◆ YOUR TASK ◆
Faithfully return all lines, omitting every embedded picture.

** start GIVEN DATA **

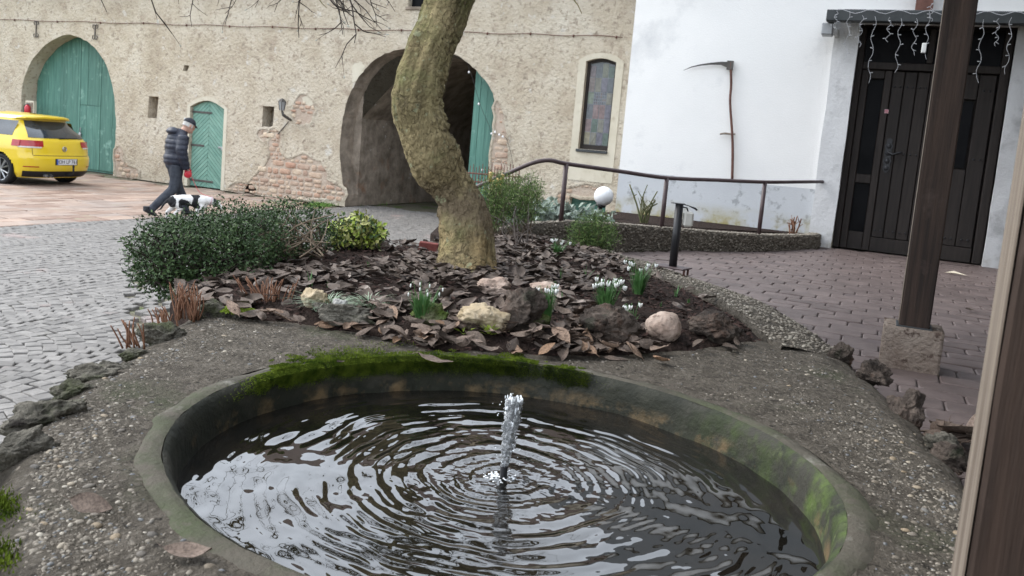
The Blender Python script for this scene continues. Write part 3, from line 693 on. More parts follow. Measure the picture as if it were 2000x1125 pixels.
# jambs
def jamb(x0, x1, y0, nm='door_jamb'):
    q = MB(); rows = []
    for k in range(9):
        z = TZ+.0+(DT+.0-TZ)*k/8
        j = lambda: rg.uniform(-.008, .008)
        rows.append([(x0+j()*.5, YW+.02, z), (x0+j(), y0, z), ((x0+x1)/2, y0+j()*.4, z), (x1+j()*.7, y0, z), (x1, YW+.25, z)])
    q.grid(rows); return q.build(nm, 'jamb_white', house)
jamb(jx, DL, YW-.06); jamb(DR, DR+.2, YW-.06)
q = MB(); q.box(jx, YW-.055, DT+.001, DR+.2, YW-.002, DT+.12); q.build('lintel', 'jamb_white', house)
q = MB(); q.box(DR+.21, YW-.5, TZ, DR+.32, YW-.02, 3.5); q.box(DR+.33, YW-.02, TZ, 3.2, YW-.005, 3.45); q.build('timber_panel', 'dark_wood', house)
# double door
IY = YW+.17
dd = MB(); dd.quad((DL, IY+.07, TZ), (DR, IY+.07, TZ), (DR, IY+.07, DT), (DL, IY+.07, DT)); dd = dd.build('door', 'dark_wood', house)
def part_box(nm, m, par, *a, b=.006):
    q = MB(); q.box(*a, b); return q.build(nm, m, par)
D0 = TZ+.005
part_box('door_frame', 'dark_wood', dd, DL+.002, IY-.06, D0, DL+.07, IY+.06, DT-.002)
part_box('door_frame', 'dark_wood', dd, DR-.09, IY-.06, D0, DR-.002, IY+.06, DT-.002)
part_box('transom_bar', 'dark_wood', dd, DL+.072, IY-.06, 2.90, DR-.092, IY+.06, 2.98)
part_box('transom_pane', 'glass_dark', dd, DL+.075, IY+.0, 2.985, DR-.095, IY+.02, DT-.03, b=0)
part_box('transom_mullion', 'dark_wood', dd, .24, IY-.05, 2.985, .30, IY+.03, DT-.01)
# side light on the left: stiles and two panes
sx0, sx1 = DL+.075, -.085
part_box('stile', 'dark_wood', dd, sx0, IY-.03, D0, sx0+.075, IY+.05, 2.895)
part_box('stile', 'dark_wood', dd, sx1-.075, IY-.03, D0, sx1, IY+.05, 2.895)
for a, b in ((D0, 1.06), (1.62, 1.72), (2.80, 2.895)): part_box('rail', 'dark_wood', dd, sx0+.077, IY-.025, a, sx1-.077, IY+.05, b)
for a, b in ((1.065, 1.615), (1.725, 2.795)): part_box('pane', 'glass_dark', dd, sx0+.08, IY+.02, a, sx1-.08, IY+.03, b, b=0)
def leafdoor(x0, x1, npl, window=None):
    wd = (x1-x0)/npl
    for k in range(npl):
        a, b = x0+k*wd+.004, x0+(k+1)*wd-.004
        if window and k in window: 
            part_box('plank', 'dark_wood', dd, a, IY-.018, 1.02, b, IY+.05, 1.86); part_box('plank', 'dark_wood', dd, a, IY-.018, 2.62, b, IY+.05, 2.89)
            part_box('pane', 'glass_dark', dd, a+.02, IY+.02, 1.88, b-.02, IY+.03, 2.60, b=0)
        else: part_box('plank', 'dark_wood', dd, a, IY-.018-rg.uniform(0, .004), 1.02, b, IY+.05, 2.89)
        for hz in (1.10, 1.98, 2.72):
            if window and k in window and hz > 1.9: continue
            q = MB(); q.ell(((a+b)/2-.03, IY-.022, hz), (.011, .012, .011), 8, 6); q.build('stud', 'black_metal', dd, True); q = MB(); q.ell(((a+b)/2+.03, IY-.022, hz), (.011, .012, .011), 8, 6); q.build('stud', 'black_metal', dd, True)
    part_box('kick_rail', 'dark_wood', dd, x0, IY-.035, D0, x1, IY+.05, 1.015)
leafdoor(-.08, .43, 4); leafdoor(.45, .945, 3, window=(1,))
# wrought handle
hp = ony(1733, 305, IY); q = MB(); hx, hz = -.02, 1.96
outl = [(0, .19), (.03, .17), (.025, .13), (.045, .10), (.03, .06), (.04, .02), (.03, -.03), (.045, -.07), (.03, -.11), (.04, -.15), (.02, -.19), (0, -.21)]
q.prism([(hx+a, IY-.03, hz+b) for a, b in outl]+[(hx-a, IY-.03, hz+b) for a, b in reversed(outl[1:-1])], (0, .012, 0))
for b in (.1, .02, -.07, -.15): q.ell((hx, IY-.034, hz+b), (.026, .012, .03), 8, 6)
q.build('handle_plate', 'black_metal', dd)
q = MB(); q.tube([(hx, IY-.03, hz+.03), (hx, IY-.075, hz+.03), (hx+.05, IY-.078, hz+.005), (hx+.10, IY-.075, hz+.03), (hx+.145, IY-.07, hz+.035)], [.014, .013, .012, .010, .012], 8); q.build('handle', 'black_metal', dd, True)
q = MB(); q.box(-.115, IY-.036, 2.42, -.072, IY-.031, 2.463); st = q.build('sticker', 'pink_sign', dd)
q = MB(); ring = [(-.0935+.015*math.cos(t*.5236), IY-.0375, 2.4415+.015*math.sin(t*.5236)) for t in range(13)]; q.tube(ring, .0022, 6, False); q.tube([(-.083, IY-.0375, 2.431), (-.104, IY-.0375, 2.452)], .0022, 6); q.build('sticker_mark', 'red_plastic', st)
# canopy board over the door, vent box, timber stub
can = MB(); cx0 = -.90
cy_ = YW-.42; cz1 = ony(1614, 18, cy_).z; cz0 = ony(1614, 40, cy_).z; cx0 = ony(1614, 30, cy_).x; can.box(cx0, cy_, cz0, 3.2, YW-.30, cz1, .008); can.box(cx0+.1, YW-.33, cz1+.002, 3.2, YW-.003, cz1+.02, .004); can.build('canopy_board', 'slate_board', house)
part_box('canopy_bracket', 'slate_board', house, cx0+.005, YW-.295, cz0+.01, cx0+.06, YW-.004, cz1-.01)
part_box('timber_stub', 'rust', house, .05, YW-.2, cz1+.03, .22, YW-.01, 4.3)
lampb = thing('wall_floodlight', (-.86, YW-.2, DT+.02), 'grey floodlight under left end of canopy board', 'floodlight')
q = MB(); q.box(-.86, YW-.30, cz0-.13, -.74, YW-.12, cz0-.003, .01); q.build('housing', 'grey_metal', lampb)
q = MB(); q.box(-.735, YW-.16, cz0-.12, -.69, YW-.002, cz0-.04, .006); q.build('bracket', 'white_plastic', lampb)
# threshold slab
ths = MB(); ths.prism([(.02, YW-.30, TZ+.006), (.86, YW-.30, TZ+.006), (.98, YW-.02, TZ+.006), (-.12, YW-.02, TZ+.006)], (0, 0, -.03)); tag(ths.build('threshold_slab', 'paver', terrace))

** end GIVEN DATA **

◆ EXPECTED OUTPUT ◆
The Blender Python script for this scene continues. Write part 3, from line 693 on. More parts follow. Measure the picture as if it were 2000x1125 pixels.
# jambs
def jamb(x0, x1, y0, nm='door_jamb'):
    q = MB(); rows = []
    for k in range(9):
        z = TZ+.0+(DT+.0-TZ)*k/8
        j = lambda: rg.uniform(-.008, .008)
        rows.append([(x0+j()*.5, YW+.02, z), (x0+j(), y0, z), ((x0+x1)/2, y0+j()*.4, z), (x1+j()*.7, y0, z), (x1, YW+.25, z)])
    q.grid(rows); return q.build(nm, 'jamb_white', house)
jamb(jx, DL, YW-.06); jamb(DR, DR+.2, YW-.06)
q = MB(); q.box(jx, YW-.055, DT+.001, DR+.2, YW-.002, DT+.12); q.build('lintel', 'jamb_white', house)
q = MB(); q.box(DR+.21, YW-.5, TZ, DR+.32, YW-.02, 3.5); q.box(DR+.33, YW-.02, TZ, 3.2, YW-.005, 3.45); q.build('timber_panel', 'dark_wood', house)
# double door
IY = YW+.17
dd = MB(); dd.quad((DL, IY+.07, TZ), (DR, IY+.07, TZ), (DR, IY+.07, DT), (DL, IY+.07, DT)); dd = dd.build('door', 'dark_wood', house)
def part_box(nm, m, par, *a, b=.006):
    q = MB(); q.box(*a, b); return q.build(nm, m, par)
D0 = TZ+.005
part_box('door_frame', 'dark_wood', dd, DL+.002, IY-.06, D0, DL+.07, IY+.06, DT-.002)
part_box('door_frame', 'dark_wood', dd, DR-.09, IY-.06, D0, DR-.002, IY+.06, DT-.002)
part_box('transom_bar', 'dark_wood', dd, DL+.072, IY-.06, 2.90, DR-.092, IY+.06, 2.98)
part_box('transom_pane', 'glass_dark', dd, DL+.075, IY+.0, 2.985, DR-.095, IY+.02, DT-.03, b=0)
part_box('transom_mullion', 'dark_wood', dd, .24, IY-.05, 2.985, .30, IY+.03, DT-.01)
# side light on the left: stiles and two panes
sx0, sx1 = DL+.075, -.085
part_box('stile', 'dark_wood', dd, sx0, IY-.03, D0, sx0+.075, IY+.05, 2.895)
part_box('stile', 'dark_wood', dd, sx1-.075, IY-.03, D0, sx1, IY+.05, 2.895)
for a, b in ((D0, 1.06), (1.62, 1.72), (2.80, 2.895)): part_box('rail', 'dark_wood', dd, sx0+.077, IY-.025, a, sx1-.077, IY+.05, b)
for a, b in ((1.065, 1.615), (1.725, 2.795)): part_box('pane', 'glass_dark', dd, sx0+.08, IY+.02, a, sx1-.08, IY+.03, b, b=0)
def leafdoor(x0, x1, npl, window=None):
    wd = (x1-x0)/npl
    for k in range(npl):
        a, b = x0+k*wd+.004, x0+(k+1)*wd-.004
        if window and k in window: 
            part_box('plank', 'dark_wood', dd, a, IY-.018, 1.02, b, IY+.05, 1.86); part_box('plank', 'dark_wood', dd, a, IY-.018, 2.62, b, IY+.05, 2.89)
            part_box('pane', 'glass_dark', dd, a+.02, IY+.02, 1.88, b-.02, IY+.03, 2.60, b=0)
        else: part_box('plank', 'dark_wood', dd, a, IY-.018-rg.uniform(0, .004), 1.02, b, IY+.05, 2.89)
        for hz in (1.10, 1.98, 2.72):
            if window and k in window and hz > 1.9: continue
            q = MB(); q.ell(((a+b)/2-.03, IY-.022, hz), (.011, .012, .011), 8, 6); q.build('stud', 'black_metal', dd, True); q = MB(); q.ell(((a+b)/2+.03, IY-.022, hz), (.011, .012, .011), 8, 6); q.build('stud', 'black_metal', dd, True)
    part_box('kick_rail', 'dark_wood', dd, x0, IY-.035, D0, x1, IY+.05, 1.015)
leafdoor(-.08, .43, 4); leafdoor(.45, .945, 3, window=(1,))
# wrought handle
hp = ony(1733, 305, IY); q = MB(); hx, hz = -.02, 1.96
outl = [(0, .19), (.03, .17), (.025, .13), (.045, .10), (.03, .06), (.04, .02), (.03, -.03), (.045, -.07), (.03, -.11), (.04, -.15), (.02, -.19), (0, -.21)]
q.prism([(hx+a, IY-.03, hz+b) for a, b in outl]+[(hx-a, IY-.03, hz+b) for a, b in reversed(outl[1:-1])], (0, .012, 0))
for b in (.1, .02, -.07, -.15): q.ell((hx, IY-.034, hz+b), (.026, .012, .03), 8, 6)
q.build('handle_plate', 'black_metal', dd)
q = MB(); q.tube([(hx, IY-.03, hz+.03), (hx, IY-.075, hz+.03), (hx+.05, IY-.078, hz+.005), (hx+.10, IY-.075, hz+.03), (hx+.145, IY-.07, hz+.035)], [.014, .013, .012, .010, .012], 8); q.build('handle', 'black_metal', dd, True)
q = MB(); q.box(-.115, IY-.036, 2.42, -.072, IY-.031, 2.463); st = q.build('sticker', 'pink_sign', dd)
q = MB(); ring = [(-.0935+.015*math.cos(t*.5236), IY-.0375, 2.4415+.015*math.sin(t*.5236)) for t in range(13)]; q.tube(ring, .0022, 6, False); q.tube([(-.083, IY-.0375, 2.431), (-.104, IY-.0375, 2.452)], .0022, 6); q.build('sticker_mark', 'red_plastic', st)
# canopy board over the door, vent box, timber stub
can = MB(); cx0 = -.90
cy_ = YW-.42; cz1 = ony(1614, 18, cy_).z; cz0 = ony(1614, 40, cy_).z; cx0 = ony(1614, 30, cy_).x; can.box(cx0, cy_, cz0, 3.2, YW-.30, cz1, .008); can.box(cx0+.1, YW-.33, cz1+.002, 3.2, YW-.003, cz1+.02, .004); can.build('canopy_board', 'slate_board', house)
part_box('canopy_bracket', 'slate_board', house, cx0+.005, YW-.295, cz0+.01, cx0+.06, YW-.004, cz1-.01)
part_box('timber_stub', 'rust', house, .05, YW-.2, cz1+.03, .22, YW-.01, 4.3)
lampb = thing('wall_floodlight', (-.86, YW-.2, DT+.02), 'grey floodlight under left end of canopy board', 'floodlight')
q = MB(); q.box(-.86, YW-.30, cz0-.13, -.74, YW-.12, cz0-.003, .01); q.build('housing', 'grey_metal', lampb)
q = MB(); q.box(-.735, YW-.16, cz0-.12, -.69, YW-.002, cz0-.04, .006); q.build('bracket', 'white_plastic', lampb)
# threshold slab
ths = MB(); ths.prism([(.02, YW-.30, TZ+.006), (.86, YW-.30, TZ+.006), (.98, YW-.02, TZ+.006), (-.12, YW-.02, TZ+.006)], (0, 0, -.03)); tag(ths.build('threshold_slab', 'paver', terrace))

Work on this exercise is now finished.